Citizen Reporter
2 minute read
13 Sep 2019
1:51 pm

I don’t want to be the minister of bailouts – Mboweni

Citizen Reporter

The minister warns banks not to be pressured by government into giving unsustainable loans, saying this could lead to the banks needing a bailout too.

Finance Minister Tito Mboweni. Picture: ANA

Speaking at the Banking Association of South Africa’s 2019 banking summit held in Rosebank on Friday, Finance Minister Tito Mboweni went off script, addressing some of his biggest stresses as someone in the unenviable position of being responsible for South Africa’s economy.

Addressing our struggling state-owned enterprises, Mboweni told those in attendance: “I don’t want to be the minister of bailouts.”

He again expressed his opposition to a bailout for embattled airline SA Express.

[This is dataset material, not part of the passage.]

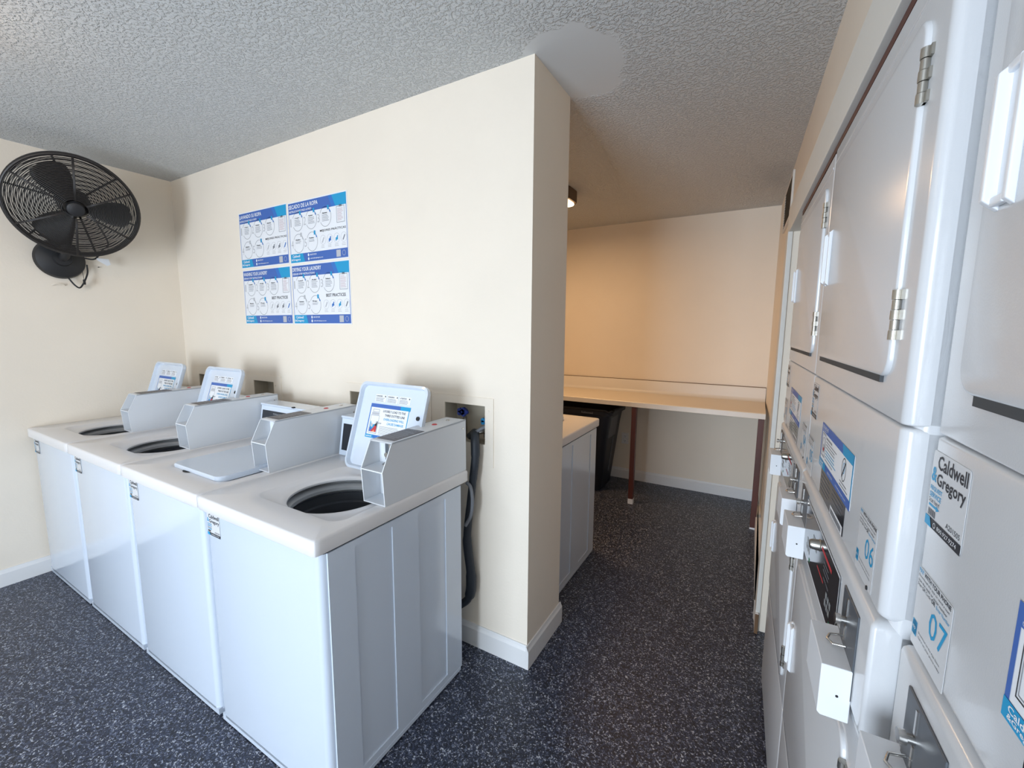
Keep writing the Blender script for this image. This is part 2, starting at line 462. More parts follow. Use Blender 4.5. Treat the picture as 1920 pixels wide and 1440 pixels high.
# =================================================================== WASHERS
WP = .6727; X4 = -.9097; YF = -.8525
WW = .667; WD = .745; WH = .914      # slab size; local origin = left front bottom corner
def make_washer():
    w = empty('washing_machine')
    # cabinet: rounded front corners, pressed side panels
    b = MB(); ins = .006; f = .022; r = .024; dep = .694
    out = rrect(ins+.004, WW-ins-.004, f, dep, r, 5, (0, 0, 1, 1))
    b.prism(out, .02, .857, 'z', top=False)
    ys = [f+r, .143, .303, .433, .592, dep]; zs = [.02, .05, .835, .857]
    dp = lambda i, j: .0045 if (i in (1, 3) and j == 1) else 0.
    b.relief(ys, zs, dp, lambda u, z, d: (WW-ins+.001-d, u, z))
    b.relief(ys, zs, dp, lambda u, z, d: (ins-.001+d, u, z))
    for sx in (ins-.001, WW-ins+.001):    # close the thin shell edges
        q = ins+.004 if sx < .1 else WW-ins-.004
        for (p0, p1) in (((f+r, .02), (f+r, .857)), ((dep, .02), (dep, .857)), ((f+r, .02), (dep, .02))):
            b._f([b.bm.verts.new(v) for v in ((sx, p0[0], p0[1]), (sx, p1[0], p1[1]), (q, p1[0], p1[1]), (q, p0[0], p0[1]))])
    b.build('cabinet', M['enamel'], w, smooth='auto')
    MB().box(.012, WW-.012, f+.0, f+.03, .004, .03).box(.004, WW-.004, .05, dep-.01, .006, .022).build('kick_rail', M['enamel'], w)
    for (x, y) in ((.06, .08), (WW-.06, .08), (.06, .62), (WW-.06, .62)):
        MB().cyl((x, y, 0), (x, y, .03), .018).build('foot', M['blackp'], w)
    # top with sunken lid well and round tub opening
    t = MB(); cx, cy, hr = .388, .302, .174
    def ray_rr(th, x0, x1, y0, y1, rad):
        c, q = math.cos(th), math.sin(th); lo, hi = 0., 1.2
        def inside(d):
            x, y = cx+c*d, cy+q*d
            if not (x0 <= x <= x1 and y0 <= y <= y1): return False
            ax = min(x-x0, x1-x); ay = min(y-y0, y1-y)
            if ax < rad and ay < rad: return (rad-ax)**2+(rad-ay)**2 <= rad*rad
            return True
        for _ in range(30):
            m = (lo+hi)/2
            if inside(m): lo = m
            else: hi = m
        return (cx+c*lo, cy+q*lo)
    N = 200; angs = sorted([2*PI*k/N for k in range(N)]+[math.atan2(y-cy, x-cx) % (2*PI) for x in (.003, WW-.003) for y in (.003, WD-.003)])
    def rings():
        yield lambda th: (*ray_rr(th, .03, WW-.03, .035, WD-.03, .012), .865)
        yield lambda th: (*ray_rr(th, .0008, WW-.0008, .0008, WD-.0008, .012), .865)
        yield lambda th: (*ray_rr(th, 0, WW, 0, WD, .012), .867)
        yield lambda th: (*ray_rr(th, 0, WW, 0, WD, .012), .905)
        yield lambda th: (*ray_rr(th, .0025, WW-.0025, .0025, WD-.0025, .012), .911)
        yield lambda th: (*ray_rr(th, .008, WW-.008, .008, WD-.008, .012), .914)
        yield lambda th: (*ray_rr(th, .165, .622, .108, .512, .05), .914)
        yield lambda th: (*ray_rr(th, .170, .617, .113, .507, .05), .9125)
        yield lambda th: (*ray_rr(th, .180, .607, .123, .497, .05), .9045)
        yield lambda th: (cx+.196*math.cos(th), cy+.1895*math.sin(th), .9020)
        yield lambda th: (cx+.182*math.cos(th), cy+.182*math.sin(th), .901)
        yield lambda th: (cx+hr*math.cos(th), cy+hr*math.sin(th), .895)
        yield lambda th: (cx+hr*math.cos(th), cy+hr*math.sin(th), .888)
        yield lambda th: (cx+(hr+.006)*math.cos(th), cy+(hr+.006)*math.sin(th), .885)
    prev = None
    for rf in rings():
        cur = [t.bm.verts.new(rf(th)) for th in angs]
        if prev:
            for k in range(len(cur)): t._f([prev[k], prev[(k+1) % len(cur)], cur[(k+1) % len(cur)], cur[k]])
        prev = cur
    t.build('washer_top', M['enamel_top'], w, smooth='auto')
    # tub rings inside
    MB().lathe([(hr+.03, .884), (hr+.03, .872), (hr+.004, .870), (hr-.006, .862), (hr-.008, .850), (hr+.002, .844), (hr+.006, .838)], (cx, cy, 0), n=64).build('splash_ring', M['tubl'], w, smooth='auto')
    MB().lathe([(hr+.006, .835), (hr+.004, .80), (hr-.004, .795), (hr-.004, .76), (hr+.03, .75), (hr+.03, .42), (.02, .40), (0, .40)], (cx, cy, 0), n=64).build('tub', M['tub'], w, smooth='auto')
    MB().lathe([(.05, .40), (.05, .55), (.035, .74), (.02, .76), (0, .76)], (cx, cy, 0), n=32).build('agitator', M['tub'], w, smooth='auto')
    # rear control console
    c = MB(); c.prism([(.603, .9145), (.632, 1.088), (.625, 1.094), (.628, 1.101), (.73, 1.101), (.738, .9145)], .004, .548, 'x')
    con = c.build('control_console', M['enamel'], w, bevel=.003)
    m = plane_mtx((.0, .603, .914), (1, 0, 0), (0, .029, .174)); m.translation = m.translation + m.to_3x3() @ Vector((0, 0, .0008))
    a = Art(); a.card(.020, .530, .026, .152, 'gloss', t=.001)
    for k in range(3): a.frame(.150+k*.026, .170+k*.026, .040, .056, .0028, 'btn', 1)
    for k in range(3): a.frame(.230+k*.026, .250+k*.026, .040, .056, .0028, 'btn', 1)
    for k in range(5): a.lines(.10+.07*k, .115, .04, 4, .011, .0022, 'pgrey', 1)
    a.text('WASH CYCLE', .12, .134, .09, .007, 'plgrey', 1); a.text('EN ESPANOL', .35, .134, .09, .007, 'plgrey', 1)
    a.build('display_panel', m, con)
    MB().box(.30, .315, .618, .630, 1.1, 1.106).build('console_latch', M['blackp'], con)
    # coin box
    x0, x1 = .554, .659
    prof = [(.276, .9145), (.268, 1.036), (.312, 1.124), (.318, 1.128), (.736, 1.134), (.738, .9145)]
    cb = MB(); th = .0035
    cb.prism(prof, x0, x0+th, 'x'); cb.prism(prof, x1-th, x1, 'x')
    cb.prism([(.312, 1.124), (.318, 1.128), (.736, 1.134), (.738, 1.129), (.318, 1.123)], x0, x1, 'x')   # roof
    cb.prism([(.276, .9145), (.2755, .919), (.738, .919), (.738, .9145)], x0+.0008, x1-.0008, 'x')
    cb.prism([(.268, 1.033), (.268, 1.037), (.40, 1.040), (.40, 1.035)], x0+.0008, x1-.0008, 'x')                    # shelf
    cb.box(x0+.001, x1-.001, .352, .358, .916, 1.122)                                                              # inner plate
    cb.box(x0+.0005, x1-.0005, .732, .7375, .916, 1.1285)
    box = cb.build('coin_box', M['boxw'], w)
    MB().box(x0+.036, x1-.006, .3485, .352, 1.042, 1.122).build('slide_plate', M['plate'], box)
    MB().box(x0+.050, x1-.012, .3485, .352, .938, 1.022).build('lock_plate', M['plate'], box)
    cs = MB(); xc = (x0+x1)/2+.010
    cs.box(xc-.003, xc+.003, .343, .349, 1.085, 1.120); cs.cyl((xc, .352, 1.077), (xc, .325, 1.077), .006)
    cs.cyl((xc, .333, 1.077), (xc, .326, 1.077), .009); cs.box(xc-.004, xc+.004, .335, .349, 1.046, 1.075)
    cs.tube([(xc-.022, .345, 1.044), (xc-.016, .325, 1.042), (xc+.0, .318, 1.042), (xc+.016, .325, 1.042), (xc+.022, .345, 1.044)], .0028)
    cs.build('coin_slide', M['chrome'], box, smooth='auto')
    MB().cyl((xc+.004, .349, .948), (xc+.004, .340, .948), .009).box(xc+.001, xc+.006, .344, .349, .955, 1.015).build('coin_lock', M['chrome'], box, smooth='auto')
    m = plane_mtx((x0+.004, .318, 1.1284), (1, 0, 0), (0, .418, .006)); m.translation += Vector((0, 0, .0008))
    a = Art(); a.card(.004, .088, .02, .175, 'lplate')
    a.text('INSTRUCTIONS', .010, .158, .070, .009, 'btn', 1)
    a.lines(.010, .140, .070, 8, .014, .003, 'btn', 1)
    a.build('instruction_plate', m, box)
    MB().lathe([(0, .003), (.008, .003), (.012, 0)], (x0+.05, .60, 1.132), n=20).build('box_lock', M['pred'], box, smooth='auto')
    MB().lathe([(0, .004), (.007, .004), (.009, 0)], (x0+.05, .685, 1.133), n=20).build('screw_cap', M['chrome'], box, smooth='auto')
    for yy in (.60, .62): MB().cyl((x1, .715, 1.10), (x1+.002, .715, 1.10), .004, n=12).build('side_screw', M['chrome'], box); break
    # front service sticker
    m = plane_mtx((.020, .0208, .766), (1, 0, 0), (0, 0, 1)); service_sticker().build('service_sticker', m, w)
    # hinged lid (closed pose: from hinge towards -y)
    lid = bpy.data.objects.new('lid', None); COL.objects.link(lid)
    return w

LX0, LX1, LL = .199, .588, .376
def lid_mesh():
    """local: hinge line at origin, closed lid reaches to y=-LL; outer face +z"""
    l = MB(); o = rrect(0, LX1-LX0, -LL, 0, .034, 6); i_ = rrect(.010, LX1-LX0-.010, -LL+.010, -.010, .028, 6)
    i2 = rrect(.016, LX1-LX0-.016, -LL+.016, -.016, .024, 6); o2 = rrect(.004, LX1-LX0-.004, -LL+.004, -.004, .032, 6)
    R_ = []
    for pts, z in ((o2, .006), (o, .001), (o, -.016), (i_, -.018), (i2, -.002)):
        R_.append([l.bm.verts.new((p[0], p[1], z)) for p in pts])
    l._f(R_[0])
    for A, B in zip(R_, R_[1:]):
        for k in range(len(A)): l._f([A[k], A[(k+1) % len(A)], B[(k+1) % len(A)], B[k]])
    l._f(R_[-1][::-1])
    return l

def lid_sticker():
    """seen on the inside of an opened lid; x right, y towards the lid's front edge"""
    a = Art(); W = LX1-LX0
    for k in range(3):
        x = .092+k*.069
        a.card(x, x+.064, .294, .326, 'white', t=.0008)
        a.text(['DANGER', 'WARNING', 'ATTENTION'][k], x+.004, .316, .036, .006, 'pblack', 1, True); a.disc(x+.057, .319, .003, .003, 'pblack')
        a.lines(x+.004, .310, .052, 4, .0045, .0016, 'pgrey')
    x0, x1, y0, y1 = .076, .304, .138, .285
    a.card(x0, x1, y0, y1, 'white', t=.0008)
    a.rect(x0, x1, y1-.016, y1, 'pblue'); a.rect(x1-.055, x1, y1-.016, y1, 'pteal', 2)
    a.rect(x0, x1, y0, y0+.014, 'pblue2'); a.rect(x0, x0+.045, y0, y0+.014, 'pteal', 2)
    a.rect(x0, x0+.005, y0, y1, 'pblue2', 1); a.rect(x1-.008, x1-.004, y0+.014, y1-.016, 'pteal', 2)
    a.text('LOOSELY LOAD TO THE', x0+.078, y1-.033, .127, .010, 'pblack', 1, True)
    a.text('THIRD DOTTED LINE', x0+.092, y1-.050, .113, .010, 'pblack', 1, True)
    a.text('OVERLOADING WILL', x0+.088, y1-.067, .117, .010, 'pteal', 1, True)
    a.text('CAUSE DAMAGE', x0+.112, y1-.084, .093, .010, 'pteal', 1, True)
    # washer drawing with clothes
    a.frame(x0+.012, x0+.062, y0+.020, y1-.050, .0015, 'pgrey'); a.frame(x0+.019, x0+.057, y1-.036, y1-.024, .0015, 'pgrey')
    a.rect(x0+.015, x0+.059, y1-.048, y1-.038, 'plgrey'); a.disc(x0+.037, y0+.068, .017, .010, 'white', 2)
    a.rect(x0+.016, x0+.058, y0+.026, y0+.070, 'pteal'); a.poly([(x0+.040, y0+.030), (x0+.058, y0+.034), (x0+.058, y0+.072), (x0+.046, y0+.070)], 'pblack', 2)
    a.poly([(x0+.016, y0+.026), (x0+.040, y0+.026), (x0+.028, y0+.040), (x0+.016, y0+.046)], 'pblue', 2)
    a.poly([(x0+.024, y0+.026), (x0+.058, y0+.026), (x0+.056, y0+.050), (x0+.046, y0+.054)], 'pred', 3)
    a.poly([(x0+.036, y0+.026), (x0+.052, y0+.026), (x0+.044, y0+.036)], 'porange', 4)
    a.poly([(x0+.020, y0+.050), (x0+.032, y0+.044), (x0+.036, y0+.062), (x0+.022, y0+.066)], 'plgrey', 2)
    a.text('STOP', x0+.062, y0+.062, .018, .006, 'pblack', 1, True)
    a.lines(x0+.072, y0+.052, .120, 7, .0055, .0014, 'pgrey')
    a.text('caldwell', x0+.004, y0+.004, .034, .007, 'white', 3, True); a.text('800.927.9274', x0+.075, y0+.004, .05, .006, 'white', 2)
    return a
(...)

Mboweni rejected a request for a R200 million loan guarantee from government at the end of August.

SA Express was recently grounded due to financial and operational problems, with the airline owing Airports Company South Africa (ACSA) R71 million in debt, leading to a suspension that has since been lifted as the debt has reportedly been settled.

“My natural answer is shut it down,” he said of the struggling airline.

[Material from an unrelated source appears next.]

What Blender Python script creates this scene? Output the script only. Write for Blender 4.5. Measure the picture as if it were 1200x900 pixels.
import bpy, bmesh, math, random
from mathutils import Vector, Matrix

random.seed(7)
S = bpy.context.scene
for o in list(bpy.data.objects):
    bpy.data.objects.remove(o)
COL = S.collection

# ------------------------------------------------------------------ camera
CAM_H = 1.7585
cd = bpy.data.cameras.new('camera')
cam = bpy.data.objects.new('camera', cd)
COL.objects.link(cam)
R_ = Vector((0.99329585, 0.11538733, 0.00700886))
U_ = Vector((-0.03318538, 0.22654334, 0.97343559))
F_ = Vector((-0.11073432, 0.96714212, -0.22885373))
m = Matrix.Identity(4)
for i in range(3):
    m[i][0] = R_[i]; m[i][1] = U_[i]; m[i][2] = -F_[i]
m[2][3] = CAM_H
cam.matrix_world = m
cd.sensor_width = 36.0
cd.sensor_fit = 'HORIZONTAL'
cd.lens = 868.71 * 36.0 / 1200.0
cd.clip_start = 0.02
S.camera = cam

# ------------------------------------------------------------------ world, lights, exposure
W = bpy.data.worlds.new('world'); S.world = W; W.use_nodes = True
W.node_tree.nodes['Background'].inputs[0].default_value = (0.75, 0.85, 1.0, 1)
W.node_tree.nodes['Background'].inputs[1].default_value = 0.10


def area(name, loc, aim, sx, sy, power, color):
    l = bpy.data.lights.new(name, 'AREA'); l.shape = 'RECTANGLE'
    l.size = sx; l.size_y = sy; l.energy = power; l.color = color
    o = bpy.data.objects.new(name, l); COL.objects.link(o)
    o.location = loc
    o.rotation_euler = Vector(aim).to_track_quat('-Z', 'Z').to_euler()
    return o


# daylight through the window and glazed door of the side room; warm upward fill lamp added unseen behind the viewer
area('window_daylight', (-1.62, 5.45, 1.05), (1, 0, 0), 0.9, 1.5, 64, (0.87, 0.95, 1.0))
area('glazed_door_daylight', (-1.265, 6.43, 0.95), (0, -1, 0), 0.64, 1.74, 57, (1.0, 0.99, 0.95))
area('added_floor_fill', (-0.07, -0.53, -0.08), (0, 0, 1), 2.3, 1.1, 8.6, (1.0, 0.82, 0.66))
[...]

Mboweni said he wanted Eskom Finance, a financial services unit of the energy utility which has reportedly given loans totalling more than R8 billion, “out”.

The unit was established in 1990, with the main purpose of providing loans to Eskom’s staff. Bloomberg reported in 2018 that government was preparing to sell it.

Mboweni also admitted that South Africa’s economic growth was unlikely to reach the treasury’s target of 1.5% in 2019.

This, he said, was because conditions had changed and the country was facing unforeseen problems.

The finance minister also warned that he believed banks must not be pressured into agreeing to unsustainable loans due to government pressure, as this could lead to a situation where Treasury would eventually be forced to bail out the banks.

The minister believes the best way forward for South Africa economically is to focus on agricultural exports, particularly to China, he said at the summit.